SWEET! Wonder how this state would evolve to the present?
Hard to say without looking at some two hundred years of butterflies.
The big issues in the immediate period are going to be a) Argentine support for other Latin American independence movements, b) the French Revolution making Spain focus on Europe, and c) the sociopolitical effects of having three versions of revolutionary nationalist republicanism coming into existence at the same time, in the US, Argentina, and France.*
Towards
A), because of the multicultural/multi-ethnic makeup of this Argentina, you're likely going to see not only support for independence, or at least revolutionary, movements in the Spanish New World colonies, but also in Brazil, and possibly even across the Atlantic in Kongo-Angola; which would certainly be highly interesting, in the Chinese sense. Chile at least is going to be lost, and Upper Peru will likely either join the United Provinces, assuming it remains a stable polity, or become an allied sister republic. What IOTL constituents Paraguay and the South and Southeast regions of Brazil are likely also going to see revolutionary activity, which in the latter's case due to size and population concentrations might either split Brazil between a royalist north and republican south, or take the whole region away into independence. The rest of South America outside of the La Plata basin will be out of the revolutionary/republican Argentinians reach, at least for now. Coastal regions of Guinea and the Caribbean might see activity though, especially if the Argentinians, who remember have already freed and given citizenship to their blacks, support the Haitians - that alone could have serious repercussions, especially if the Haitians are more successful, and more moderate.
Towards
B), even without an ATL Napoleon Spain could still be screwed.
iirc the French did invade Spain repeatedly during the revolutionary period, and again,
iirc, there were calls from many corners in Paris for France to either annex Catalonia or make it one of France's satelite republics. One of this is going to happen ITTL with Spain already looking weaker after Argentina goes republican and starts to encourage revolutionary activity in the other American colonies. If so than Spain won't be able to provide any troops or material to the Hapsburg holdings in Italy, and that means that even with British support all of Naples as opposed to just everything north of Calabria falls to revolutionary armies. That's going to have some very large implications for Italian nationalism and the outcome of the war. This also means that only Sardinia and Sicily remain outside of revolutionary republican control, and even then both of them are going to be the sight of some very intense battles between French & Italian revolutionaries both on the islands and trying to cross over from the mainland and the British & Spanish.
Finally, in regards to
C), both the US and France experimented with several different governmental forms, the French more so than the US, who largely retained the idea of a parliamentary republic. IOTL the Argentinians first used a
Junta, which then meant a federation of municipal administrators, generally elected by the local populace, with a Supreme Junta united in the capitol. These Juntas served as a collective executive, legislative, and judiciary all in one body, and employed a directorial system with several people jointly serving.

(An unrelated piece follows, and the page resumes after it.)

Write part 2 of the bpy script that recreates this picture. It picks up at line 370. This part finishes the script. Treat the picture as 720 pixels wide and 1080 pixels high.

If the retain this system instead of quickly changing to first a triumvirate, and then finally a presidential republic as in IOTL, this will have massive consequences. Obviously such a system is completely alien to note only the absolutism of the Spanish monarchy or the parliamentarian constitutionalism of the British, but also stands quite at odds with American style presidential republics, or the French directory, which still had a separation of powers, let alone the French consulate (which might never exist ITTL). Its open to debate whether or not such a, quote-unquote, "totalitarian," federalist, governmental structure could prove to be efficient or stable, or whether or not it would survive long, but its mere existence as a form of government as opposed to an organizational tool of a revolutionary movement would have quite an impact on republican political thought, which is going to have a serious impact on how the rest of the Atlantic and Latin American Revolutions play out.
EDIT: In regards to
C), this might make the US Anglophobic if the (Democratic-)Republicans have another, major, republican state to point to besides France to counter the Federalists calls for close ties to the empire. That would have huge consequences for Britain, and for North America in general.
* Actually, eight even IOTL if you count the Haitians, Swiss, Dutch, Irish, Corsicans, and Poles - but most people usually don't, for various reasons.